If elven magic users have been disappearing, perhaps a good side plot would be a backlash of the elves against mankind sort of thing. Have a group of elven supremacists like the Eldreth Veluuthra (from Forgotten Realms). Throw in some (possibly unseelie) fey and an evil baelnorn (elven lich) or two and you could have a diverse cast of villains for a side plot that peripherally relates to theme of your main game but could be very different in flavor.


I've always found a well built summoning priest (cleric) is a nasty combo. This priest might be paying off some 'favors' with his outer-plane allies.

This might work as a foreshadow of the plane adventure.


Dreaming Psion wrote:
Zharradan Marr wrote:

Hey all,

I am DMing a group of 7th level PCs. We are in a bit of a lull in our ongoing campaign,waiting for a few events to pan out and whatnot. So i was looking for an interesting NPC to keep them occupied for a session or ten. The theme of the overarching plan so far is disappearing elven magic users, and the last few games have a thieves guild/ undead thread. I have a few problems coming up with balanced threats, there are 6 players and they all have very good stats. I have been throwing generic CR9/10s at them but i am looking for a more flavour. Any suggestions welcome. Thanks in advance.

If elven magic users have been disappearing, perhaps a good side plot would be a backlash of the elves against mankind sort of thing. Have a group of elven supremacists like the Eldreth Veluuthra (from Forgotten Realms). Throw in some (possibly unseelie) fey and an evil baelnorn (elven lich) or two and you could have a diverse cast of villains for a side plot that peripherally relates to theme of your main game but could be very different in flavor.

Heck, throw in a ton of racial tensions. Elves have a lot of enemies. Have them accuse dwarves, orcs, and drow.

This could come up via economic sanctions against dwarves, which could cut off supply routes for ore and weapons. You could then have subjugation attempts against orc tribes (read: random 1 session side quest) which are ultimately futile since they have nothing to do with this. And against drow, the elves might presume it is the work of drow mages using magical disguises (Since who would be better for catching elf mages?), and as such they would build up paranoid policies to try to ferret out these imaginary spies.

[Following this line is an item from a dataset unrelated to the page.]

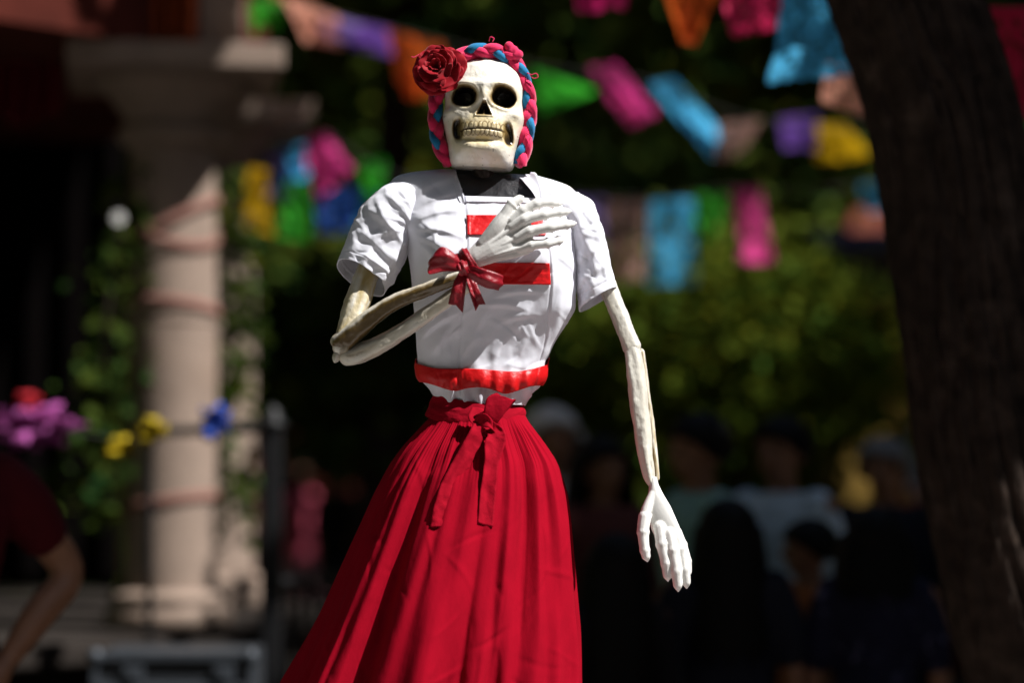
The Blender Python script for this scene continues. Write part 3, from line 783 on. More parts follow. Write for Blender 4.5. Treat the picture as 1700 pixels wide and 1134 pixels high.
# sleeves
def sleeve(secs, cs, seed, name="sleeve"):
    """secs: centre(x,y,d), half width vector (x,y,d), half depth vector"""
    A = np.array([np.r_[a, b, c] for a, b, c in secs], float)
    nr, na = 150, 220
    A = catmull(A, nr)
    a = np.linspace(0, 2 * PI, na, endpoint=False)
    C0, U, V = A[:, None, 0:3], A[:, None, 3:6], A[:, None, 6:9]
    ex = 2 / 2.2
    ca = (np.sign(np.cos(a)) * np.abs(np.cos(a)) ** ex)[None, :, None]; sa = (np.sign(np.sin(a)) * np.abs(np.sin(a)) ** ex)[None, :, None]
    p = C0 + U * ca + V * sa
    nrm = (U / np.linalg.norm(U, axis=-1, keepdims=True)) * ca + (V / np.linalg.norm(V, axis=-1, keepdims=True)) * sa
    nrm /= np.linalg.norm(nrm, axis=-1, keepdims=True)
    X_, Y_ = p[..., 0], p[..., 1]
    u = np.linspace(0, 1, nr)[:, None]
    w_ = 1.5 * np.where(sa[..., 0] < 0.15, strokes(X_, Y_, cs), 0) + 3.2 * n2(X_ + p[..., 2] * .6, Y_ - p[..., 2] * .4, 34, 34, 3, seed) + 1.1 * n2(X_, Y_ + p[..., 2], 12, 14, 2, seed + 2)
    w_ = w_ - 1.1 * np.exp(-((u - 0.93) / 0.007) ** 2)
    p = p + nrm * w_[..., None]
    o = mesh_obj(name, W2(p).reshape(-1, 3), grid_faces(nr, na, True), M['cotton'], blouse)
    md = o.modifiers.new("solid", 'SOLIDIFY'); md.thickness = 0.002; md.offset = -1
    return o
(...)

And all the while, the antagonists are feeding fuel to this fire because all this paranoia because it distracts the elves from the real problem. Overall, this could work well as a Plot B for many of these suggestions.

SIDENOTE: the elves could be forcing the human countries to play along with this wild goose chase since it was probably human thieves guilds that were connected to it (since random human thieves were probably used in the the original set up). So if the human kings do not want to look responsible, they have to give into increasingly insane demands from the elves. This could then lead to tensions with the human higher ups, and they might agree to some anti elf plot just to spite them.